Unlike Eleni, I eventually turned away from that path and redirected my energy toward the arts. Since then, my work has consistently explored questions of gender equality and representation. Years later, after the birth of my daughter while I was living in New York City, I experienced postpartum depression and lost the sense of drive that had once defined me. In search of that energy again, I set out to make a film about a teenage girl who embodies the determination I once felt.

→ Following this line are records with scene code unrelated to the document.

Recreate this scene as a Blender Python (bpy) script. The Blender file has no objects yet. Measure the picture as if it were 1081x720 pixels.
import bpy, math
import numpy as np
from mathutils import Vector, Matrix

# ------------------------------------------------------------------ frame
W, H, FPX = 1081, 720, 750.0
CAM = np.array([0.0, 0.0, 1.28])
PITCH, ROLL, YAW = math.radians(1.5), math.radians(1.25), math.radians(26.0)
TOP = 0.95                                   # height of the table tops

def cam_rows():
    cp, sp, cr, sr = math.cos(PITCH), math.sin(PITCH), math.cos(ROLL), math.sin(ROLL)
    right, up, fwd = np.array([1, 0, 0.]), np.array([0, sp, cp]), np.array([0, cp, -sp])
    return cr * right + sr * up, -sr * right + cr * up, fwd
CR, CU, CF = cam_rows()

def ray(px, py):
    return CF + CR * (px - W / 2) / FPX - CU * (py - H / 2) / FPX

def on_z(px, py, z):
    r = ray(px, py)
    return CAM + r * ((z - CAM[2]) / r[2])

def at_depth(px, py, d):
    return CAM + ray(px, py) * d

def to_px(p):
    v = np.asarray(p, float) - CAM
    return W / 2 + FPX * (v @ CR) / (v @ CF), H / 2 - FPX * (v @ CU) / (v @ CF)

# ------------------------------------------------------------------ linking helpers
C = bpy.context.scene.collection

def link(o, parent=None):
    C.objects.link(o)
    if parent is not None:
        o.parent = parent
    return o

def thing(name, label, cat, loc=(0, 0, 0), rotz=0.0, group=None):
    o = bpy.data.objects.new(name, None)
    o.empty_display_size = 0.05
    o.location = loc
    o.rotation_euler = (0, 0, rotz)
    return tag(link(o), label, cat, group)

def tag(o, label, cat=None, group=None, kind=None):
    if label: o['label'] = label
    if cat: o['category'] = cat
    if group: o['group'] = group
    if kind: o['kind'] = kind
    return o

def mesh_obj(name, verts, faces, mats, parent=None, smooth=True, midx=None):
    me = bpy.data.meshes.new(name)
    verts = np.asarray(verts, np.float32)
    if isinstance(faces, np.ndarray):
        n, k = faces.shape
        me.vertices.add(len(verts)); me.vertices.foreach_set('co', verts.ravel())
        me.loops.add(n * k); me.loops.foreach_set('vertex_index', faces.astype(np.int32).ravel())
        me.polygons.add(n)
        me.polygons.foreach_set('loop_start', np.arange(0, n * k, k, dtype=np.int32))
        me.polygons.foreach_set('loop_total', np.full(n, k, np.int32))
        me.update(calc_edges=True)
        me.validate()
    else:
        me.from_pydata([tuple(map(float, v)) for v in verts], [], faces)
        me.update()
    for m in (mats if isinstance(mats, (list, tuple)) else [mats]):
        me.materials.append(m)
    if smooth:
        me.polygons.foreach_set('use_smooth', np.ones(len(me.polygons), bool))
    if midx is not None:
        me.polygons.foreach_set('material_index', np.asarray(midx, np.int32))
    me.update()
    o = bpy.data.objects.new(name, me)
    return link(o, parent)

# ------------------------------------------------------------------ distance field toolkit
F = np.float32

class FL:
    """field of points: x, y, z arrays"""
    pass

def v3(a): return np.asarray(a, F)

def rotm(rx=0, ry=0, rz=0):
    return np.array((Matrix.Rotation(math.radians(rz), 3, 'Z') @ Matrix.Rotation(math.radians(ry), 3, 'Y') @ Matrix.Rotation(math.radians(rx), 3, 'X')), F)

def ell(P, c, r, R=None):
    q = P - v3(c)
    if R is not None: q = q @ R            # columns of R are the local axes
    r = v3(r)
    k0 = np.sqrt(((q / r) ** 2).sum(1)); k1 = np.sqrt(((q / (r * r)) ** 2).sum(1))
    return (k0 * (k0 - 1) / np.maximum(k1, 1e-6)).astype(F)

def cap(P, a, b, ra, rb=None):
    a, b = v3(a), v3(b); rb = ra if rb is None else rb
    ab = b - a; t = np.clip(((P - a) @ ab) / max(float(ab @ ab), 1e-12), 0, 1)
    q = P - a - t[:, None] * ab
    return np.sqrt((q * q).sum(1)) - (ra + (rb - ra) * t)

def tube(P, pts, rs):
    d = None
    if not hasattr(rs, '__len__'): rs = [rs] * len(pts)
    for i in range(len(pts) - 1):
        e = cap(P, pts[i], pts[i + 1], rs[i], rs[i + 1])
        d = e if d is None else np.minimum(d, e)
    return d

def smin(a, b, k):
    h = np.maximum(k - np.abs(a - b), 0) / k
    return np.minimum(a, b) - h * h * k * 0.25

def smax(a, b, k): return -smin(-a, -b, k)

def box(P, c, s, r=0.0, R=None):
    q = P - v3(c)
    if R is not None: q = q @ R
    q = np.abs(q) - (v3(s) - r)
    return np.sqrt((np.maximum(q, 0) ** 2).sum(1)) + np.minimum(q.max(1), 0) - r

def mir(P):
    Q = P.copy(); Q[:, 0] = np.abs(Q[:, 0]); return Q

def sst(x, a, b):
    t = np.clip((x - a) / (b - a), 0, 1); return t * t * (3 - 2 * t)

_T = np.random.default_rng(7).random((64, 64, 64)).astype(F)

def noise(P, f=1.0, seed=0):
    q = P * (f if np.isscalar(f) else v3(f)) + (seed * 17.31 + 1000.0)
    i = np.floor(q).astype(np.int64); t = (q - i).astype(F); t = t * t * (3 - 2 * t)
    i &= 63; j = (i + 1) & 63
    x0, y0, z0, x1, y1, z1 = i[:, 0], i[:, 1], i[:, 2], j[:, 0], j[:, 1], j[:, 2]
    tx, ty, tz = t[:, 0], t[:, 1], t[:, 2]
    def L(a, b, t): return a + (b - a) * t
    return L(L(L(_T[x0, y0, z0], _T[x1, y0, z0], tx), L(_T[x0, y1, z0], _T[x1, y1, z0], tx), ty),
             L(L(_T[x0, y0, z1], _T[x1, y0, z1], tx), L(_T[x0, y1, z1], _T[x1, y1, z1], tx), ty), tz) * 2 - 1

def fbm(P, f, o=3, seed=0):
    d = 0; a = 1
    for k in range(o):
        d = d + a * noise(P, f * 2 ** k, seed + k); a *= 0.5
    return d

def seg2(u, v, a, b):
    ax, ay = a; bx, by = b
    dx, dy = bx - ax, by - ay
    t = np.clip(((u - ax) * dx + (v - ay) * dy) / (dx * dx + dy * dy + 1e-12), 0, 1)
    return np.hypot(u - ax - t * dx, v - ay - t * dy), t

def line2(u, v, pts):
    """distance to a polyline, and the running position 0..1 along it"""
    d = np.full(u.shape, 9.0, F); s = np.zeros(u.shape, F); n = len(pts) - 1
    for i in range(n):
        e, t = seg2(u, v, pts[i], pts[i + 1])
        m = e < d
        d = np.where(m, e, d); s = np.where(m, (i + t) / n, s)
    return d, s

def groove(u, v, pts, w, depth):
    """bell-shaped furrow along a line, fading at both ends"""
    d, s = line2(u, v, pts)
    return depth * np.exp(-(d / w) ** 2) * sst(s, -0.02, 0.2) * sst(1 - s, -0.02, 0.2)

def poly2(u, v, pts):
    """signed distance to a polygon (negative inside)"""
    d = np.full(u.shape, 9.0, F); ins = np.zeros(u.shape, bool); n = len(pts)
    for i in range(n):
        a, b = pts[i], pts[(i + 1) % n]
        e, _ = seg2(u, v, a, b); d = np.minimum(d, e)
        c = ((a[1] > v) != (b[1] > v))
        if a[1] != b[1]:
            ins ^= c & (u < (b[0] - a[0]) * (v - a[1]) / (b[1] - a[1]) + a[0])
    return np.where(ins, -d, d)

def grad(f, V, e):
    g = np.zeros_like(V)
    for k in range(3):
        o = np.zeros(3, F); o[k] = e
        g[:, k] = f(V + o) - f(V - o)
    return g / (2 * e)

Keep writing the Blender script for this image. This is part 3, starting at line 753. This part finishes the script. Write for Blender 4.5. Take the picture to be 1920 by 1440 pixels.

When I met Eleni, I was immediately drawn to her fearless spirit, her perseverance, and her ability to stay true to herself during a time in life that can be deeply confusing. What moved me most was her generosity toward others. Eleni represents a form of female strength rooted not only in ambition, but in solidarity and care for her community. In a world that urgently needs new role models, she embodies the kind of energy, courage, and sisterhood that can inspire the next generation.

Rocket Girl also doubles as a portrait of America. Eleni’s multicultural heritage, her family’s financial reality, and the political climate shaping the country today reflect what it means to grow up middle-class in the United States at this moment in time.

Through an intimate observational approach, the film follows Eleni during a pivotal moment in her life, capturing the fragile space where ambition, identity, and the realities of growing up begin to intersect. At its heart, however, this is a coming-of-age story — a girl navigating her way into adulthood.

I am drawn to that magical moment when a dream is born and begins to take shape — when a girl believes that even the sky isn’t the limit, and sets out to prove it.